* SUPPLIED DATA:
------------------------------------------------------------

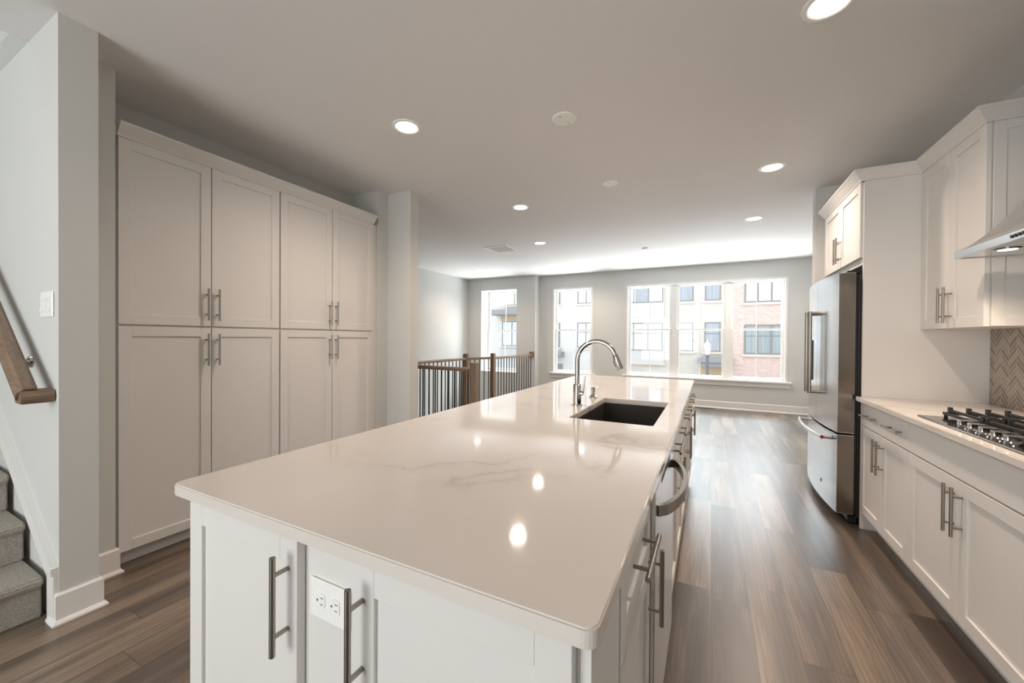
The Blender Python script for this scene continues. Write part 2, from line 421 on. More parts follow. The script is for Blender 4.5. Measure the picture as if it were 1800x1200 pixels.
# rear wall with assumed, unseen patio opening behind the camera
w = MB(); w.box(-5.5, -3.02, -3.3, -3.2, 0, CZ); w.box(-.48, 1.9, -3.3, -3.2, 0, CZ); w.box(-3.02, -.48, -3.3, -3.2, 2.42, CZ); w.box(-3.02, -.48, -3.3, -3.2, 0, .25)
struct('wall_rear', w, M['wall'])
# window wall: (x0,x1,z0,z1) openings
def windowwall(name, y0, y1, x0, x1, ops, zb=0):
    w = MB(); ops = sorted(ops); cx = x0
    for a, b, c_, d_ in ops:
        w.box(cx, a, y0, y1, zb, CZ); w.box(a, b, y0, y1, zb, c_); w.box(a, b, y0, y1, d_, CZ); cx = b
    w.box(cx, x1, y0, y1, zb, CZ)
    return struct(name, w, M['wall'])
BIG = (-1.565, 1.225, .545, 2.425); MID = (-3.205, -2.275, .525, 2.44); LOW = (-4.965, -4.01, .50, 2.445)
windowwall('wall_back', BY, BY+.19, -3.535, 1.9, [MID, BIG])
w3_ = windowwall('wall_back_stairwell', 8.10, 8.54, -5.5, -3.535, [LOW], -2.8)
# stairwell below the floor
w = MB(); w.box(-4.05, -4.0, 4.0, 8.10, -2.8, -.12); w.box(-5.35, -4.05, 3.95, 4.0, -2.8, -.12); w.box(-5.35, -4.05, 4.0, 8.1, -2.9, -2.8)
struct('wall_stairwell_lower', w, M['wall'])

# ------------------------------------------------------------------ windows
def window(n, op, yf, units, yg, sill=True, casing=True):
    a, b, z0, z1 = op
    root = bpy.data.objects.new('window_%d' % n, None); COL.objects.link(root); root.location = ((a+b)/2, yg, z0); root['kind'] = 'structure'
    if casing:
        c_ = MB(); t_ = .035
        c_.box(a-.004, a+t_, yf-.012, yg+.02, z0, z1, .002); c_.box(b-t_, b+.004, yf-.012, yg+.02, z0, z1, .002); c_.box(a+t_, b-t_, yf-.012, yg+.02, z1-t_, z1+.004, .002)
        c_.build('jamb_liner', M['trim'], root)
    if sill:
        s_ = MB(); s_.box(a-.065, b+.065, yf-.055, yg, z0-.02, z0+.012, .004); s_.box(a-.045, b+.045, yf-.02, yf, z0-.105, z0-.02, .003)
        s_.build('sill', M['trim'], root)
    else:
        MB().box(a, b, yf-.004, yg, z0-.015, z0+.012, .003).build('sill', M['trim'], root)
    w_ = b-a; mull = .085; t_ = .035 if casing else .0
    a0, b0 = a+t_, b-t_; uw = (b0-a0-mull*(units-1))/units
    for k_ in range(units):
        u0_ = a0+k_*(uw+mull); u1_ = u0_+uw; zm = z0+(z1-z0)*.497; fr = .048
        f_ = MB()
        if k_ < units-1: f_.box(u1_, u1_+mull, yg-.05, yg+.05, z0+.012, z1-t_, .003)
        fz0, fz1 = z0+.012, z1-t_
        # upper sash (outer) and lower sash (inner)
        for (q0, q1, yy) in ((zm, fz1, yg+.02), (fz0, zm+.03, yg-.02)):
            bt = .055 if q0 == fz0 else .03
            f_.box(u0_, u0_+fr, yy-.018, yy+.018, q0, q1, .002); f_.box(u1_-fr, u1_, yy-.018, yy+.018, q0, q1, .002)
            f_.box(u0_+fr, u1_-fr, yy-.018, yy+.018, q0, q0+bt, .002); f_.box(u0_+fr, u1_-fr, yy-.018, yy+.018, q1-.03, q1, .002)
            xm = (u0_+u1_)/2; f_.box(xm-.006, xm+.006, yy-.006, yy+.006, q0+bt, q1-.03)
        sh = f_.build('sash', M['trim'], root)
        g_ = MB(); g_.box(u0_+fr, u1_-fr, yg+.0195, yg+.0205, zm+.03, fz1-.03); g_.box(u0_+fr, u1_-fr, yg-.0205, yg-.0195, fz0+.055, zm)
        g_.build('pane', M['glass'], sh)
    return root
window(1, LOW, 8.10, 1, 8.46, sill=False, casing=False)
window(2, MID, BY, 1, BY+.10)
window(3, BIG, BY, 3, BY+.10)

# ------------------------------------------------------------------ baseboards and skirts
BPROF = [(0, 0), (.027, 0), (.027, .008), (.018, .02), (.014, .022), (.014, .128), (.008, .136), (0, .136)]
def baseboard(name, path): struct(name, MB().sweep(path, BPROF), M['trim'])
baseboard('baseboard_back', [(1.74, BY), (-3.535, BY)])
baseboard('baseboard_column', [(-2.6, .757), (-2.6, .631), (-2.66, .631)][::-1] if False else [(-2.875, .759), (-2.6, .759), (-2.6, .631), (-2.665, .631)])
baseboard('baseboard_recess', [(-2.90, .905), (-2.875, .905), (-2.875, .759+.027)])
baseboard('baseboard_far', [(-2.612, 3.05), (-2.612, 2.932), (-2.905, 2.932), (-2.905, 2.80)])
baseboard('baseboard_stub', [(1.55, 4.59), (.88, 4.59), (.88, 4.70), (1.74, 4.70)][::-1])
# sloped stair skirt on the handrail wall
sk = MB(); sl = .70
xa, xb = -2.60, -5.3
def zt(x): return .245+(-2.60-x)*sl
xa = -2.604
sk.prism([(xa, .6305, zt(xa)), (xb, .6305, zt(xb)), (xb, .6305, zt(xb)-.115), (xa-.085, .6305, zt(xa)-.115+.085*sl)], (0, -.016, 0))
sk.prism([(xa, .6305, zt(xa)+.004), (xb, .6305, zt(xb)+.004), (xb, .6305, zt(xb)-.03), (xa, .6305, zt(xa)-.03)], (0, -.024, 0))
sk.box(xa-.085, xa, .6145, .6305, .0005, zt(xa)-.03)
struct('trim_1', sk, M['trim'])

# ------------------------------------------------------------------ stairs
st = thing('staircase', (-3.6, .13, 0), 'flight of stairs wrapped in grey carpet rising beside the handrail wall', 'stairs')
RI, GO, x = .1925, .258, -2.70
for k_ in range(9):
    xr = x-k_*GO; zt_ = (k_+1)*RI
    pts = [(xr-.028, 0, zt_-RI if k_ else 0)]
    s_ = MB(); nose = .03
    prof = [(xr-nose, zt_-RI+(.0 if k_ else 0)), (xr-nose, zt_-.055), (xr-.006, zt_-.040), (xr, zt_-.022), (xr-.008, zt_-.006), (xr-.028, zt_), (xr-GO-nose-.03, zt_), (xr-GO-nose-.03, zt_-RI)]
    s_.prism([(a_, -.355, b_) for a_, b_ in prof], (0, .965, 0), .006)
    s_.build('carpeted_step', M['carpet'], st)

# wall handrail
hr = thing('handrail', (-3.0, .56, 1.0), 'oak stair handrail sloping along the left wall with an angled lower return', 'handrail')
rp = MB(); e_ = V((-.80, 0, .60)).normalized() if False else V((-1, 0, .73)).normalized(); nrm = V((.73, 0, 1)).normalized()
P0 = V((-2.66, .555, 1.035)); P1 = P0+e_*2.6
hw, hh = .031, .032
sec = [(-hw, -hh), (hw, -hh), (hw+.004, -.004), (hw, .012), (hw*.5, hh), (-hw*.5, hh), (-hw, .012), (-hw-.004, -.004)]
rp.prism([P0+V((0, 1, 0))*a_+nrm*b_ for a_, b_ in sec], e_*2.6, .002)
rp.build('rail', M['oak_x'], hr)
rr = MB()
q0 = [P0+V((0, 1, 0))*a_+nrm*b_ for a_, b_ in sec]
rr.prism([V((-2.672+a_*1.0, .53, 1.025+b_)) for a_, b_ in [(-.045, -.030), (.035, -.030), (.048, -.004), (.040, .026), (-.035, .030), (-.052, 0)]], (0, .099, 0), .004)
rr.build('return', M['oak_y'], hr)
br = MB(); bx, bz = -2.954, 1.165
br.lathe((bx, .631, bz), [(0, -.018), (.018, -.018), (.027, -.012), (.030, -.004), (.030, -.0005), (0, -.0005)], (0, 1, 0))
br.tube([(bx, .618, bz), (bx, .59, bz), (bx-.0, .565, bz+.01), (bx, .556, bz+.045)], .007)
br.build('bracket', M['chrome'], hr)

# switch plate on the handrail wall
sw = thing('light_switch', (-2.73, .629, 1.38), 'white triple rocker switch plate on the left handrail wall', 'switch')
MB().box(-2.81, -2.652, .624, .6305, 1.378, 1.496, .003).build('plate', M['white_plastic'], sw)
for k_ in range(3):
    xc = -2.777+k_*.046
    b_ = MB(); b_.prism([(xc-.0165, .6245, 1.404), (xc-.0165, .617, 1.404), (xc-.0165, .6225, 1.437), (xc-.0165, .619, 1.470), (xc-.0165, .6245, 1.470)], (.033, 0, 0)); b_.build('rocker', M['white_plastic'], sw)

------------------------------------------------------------

* AIM OF THE TASK: Give again, word for word, every line from the top of the data above to the line holding "struct('wall_stairwell_lower', w, M['wall'])", inclusive, with the pictures left out.

* FINISHED ANSWER:
The Blender Python script for this scene continues. Write part 2, from line 421 on. More parts follow. The script is for Blender 4.5. Measure the picture as if it were 1800x1200 pixels.
# rear wall with assumed, unseen patio opening behind the camera
w = MB(); w.box(-5.5, -3.02, -3.3, -3.2, 0, CZ); w.box(-.48, 1.9, -3.3, -3.2, 0, CZ); w.box(-3.02, -.48, -3.3, -3.2, 2.42, CZ); w.box(-3.02, -.48, -3.3, -3.2, 0, .25)
struct('wall_rear', w, M['wall'])
# window wall: (x0,x1,z0,z1) openings
def windowwall(name, y0, y1, x0, x1, ops, zb=0):
    w = MB(); ops = sorted(ops); cx = x0
    for a, b, c_, d_ in ops:
        w.box(cx, a, y0, y1, zb, CZ); w.box(a, b, y0, y1, zb, c_); w.box(a, b, y0, y1, d_, CZ); cx = b
    w.box(cx, x1, y0, y1, zb, CZ)
    return struct(name, w, M['wall'])
BIG = (-1.565, 1.225, .545, 2.425); MID = (-3.205, -2.275, .525, 2.44); LOW = (-4.965, -4.01, .50, 2.445)
windowwall('wall_back', BY, BY+.19, -3.535, 1.9, [MID, BIG])
w3_ = windowwall('wall_back_stairwell', 8.10, 8.54, -5.5, -3.535, [LOW], -2.8)
# stairwell below the floor
w = MB(); w.box(-4.05, -4.0, 4.0, 8.10, -2.8, -.12); w.box(-5.35, -4.05, 3.95, 4.0, -2.8, -.12); w.box(-5.35, -4.05, 4.0, 8.1, -2.9, -2.8)
struct('wall_stairwell_lower', w, M['wall'])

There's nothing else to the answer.